-- Data block --
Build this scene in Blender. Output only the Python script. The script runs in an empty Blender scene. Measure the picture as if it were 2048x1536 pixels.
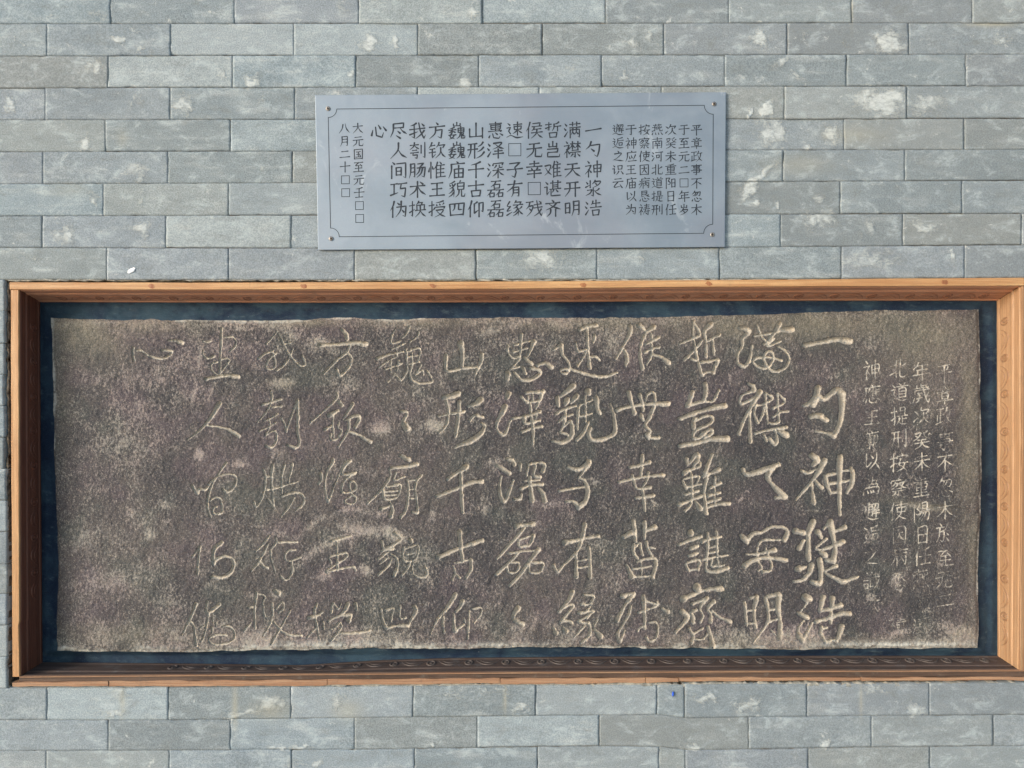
import bpy, math, random
import numpy as np
from mathutils import Vector

# ------------------------------------------------------------------ camera, world, sun
D = 1.6            # metres from the lens to the wall face
ZC = 1.60          # lens height
scene = bpy.context.scene
cam_d = bpy.data.cameras.new("camera")
cam = bpy.data.objects.new("camera", cam_d)
scene.collection.objects.link(cam)
cam.location = (0, -D, ZC)
cam.rotation_euler = (math.radians(90), 0, 0)
cam_d.sensor_width = 36.0
cam_d.lens = 36.0 * D / 2.048
cam_d.clip_start = 0.01
cam_d.clip_end = 500
scene.camera = cam

SUN_EL, SUN_AZ = math.radians(14), math.radians(55)   # from the left of the wall's normal
world = bpy.data.worlds.new("World")
scene.world = world
world.use_nodes = True
wn = world.node_tree
bg = wn.nodes["Background"]
sky = wn.nodes.new("ShaderNodeTexSky")
sky.sky_type = 'NISHITA'
sky.sun_disc = False
sky.sun_elevation = SUN_EL
# direction to the sun: azimuth measured from +Y clockwise; wall faces -Y
sd = Vector((-math.sin(SUN_AZ) * math.cos(SUN_EL), -math.cos(SUN_AZ) * math.cos(SUN_EL), math.sin(SUN_EL)))
sky.sun_rotation = math.atan2(sd.x, sd.y)
wn.links.new(sky.outputs[0], bg.inputs[0])
bg.inputs[1].default_value = 0.13
sun_d = bpy.data.lights.new("sun", 'SUN')
sun_d.energy = 1.5
sun_d.angle = math.radians(22)
sun_d.color = (1.0, 0.985, 0.965)
sun = bpy.data.objects.new("sun", sun_d)
scene.collection.objects.link(sun)
sun.rotation_euler = (-sd).to_track_quat('-Z', 'Y').to_euler()
scene.view_settings.view_transform = 'Standard'
scene.view_settings.look = 'None'
scene.view_settings.gamma = 1
scene.view_settings.exposure = 1.06

rnd = random.Random(11)
rng = np.random.default_rng(5)
COL = scene.collection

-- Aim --
Reproduce the listing word for word and omit its pictures.

-- Exercise answer --
Build this scene in Blender. Output only the Python script. The script runs in an empty Blender scene. Measure the picture as if it were 2048x1536 pixels.
import bpy, math, random
import numpy as np
from mathutils import Vector

# ------------------------------------------------------------------ camera, world, sun
D = 1.6            # metres from the lens to the wall face
ZC = 1.60          # lens height
scene = bpy.context.scene
cam_d = bpy.data.cameras.new("camera")
cam = bpy.data.objects.new("camera", cam_d)
scene.collection.objects.link(cam)
cam.location = (0, -D, ZC)
cam.rotation_euler = (math.radians(90), 0, 0)
cam_d.sensor_width = 36.0
cam_d.lens = 36.0 * D / 2.048
cam_d.clip_start = 0.01
cam_d.clip_end = 500
scene.camera = cam

SUN_EL, SUN_AZ = math.radians(14), math.radians(55)   # from the left of the wall's normal
world = bpy.data.worlds.new("World")
scene.world = world
world.use_nodes = True
wn = world.node_tree
bg = wn.nodes["Background"]
sky = wn.nodes.new("ShaderNodeTexSky")
sky.sky_type = 'NISHITA'
sky.sun_disc = False
sky.sun_elevation = SUN_EL
# direction to the sun: azimuth measured from +Y clockwise; wall faces -Y
sd = Vector((-math.sin(SUN_AZ) * math.cos(SUN_EL), -math.cos(SUN_AZ) * math.cos(SUN_EL), math.sin(SUN_EL)))
sky.sun_rotation = math.atan2(sd.x, sd.y)
wn.links.new(sky.outputs[0], bg.inputs[0])
bg.inputs[1].default_value = 0.13
sun_d = bpy.data.lights.new("sun", 'SUN')
sun_d.energy = 1.5
sun_d.angle = math.radians(22)
sun_d.color = (1.0, 0.985, 0.965)
sun = bpy.data.objects.new("sun", sun_d)
scene.collection.objects.link(sun)
sun.rotation_euler = (-sd).to_track_quat('-Z', 'Y').to_euler()
scene.view_settings.view_transform = 'Standard'
scene.view_settings.look = 'None'
scene.view_settings.gamma = 1
scene.view_settings.exposure = 1.06

rnd = random.Random(11)
rng = np.random.default_rng(5)
COL = scene.collection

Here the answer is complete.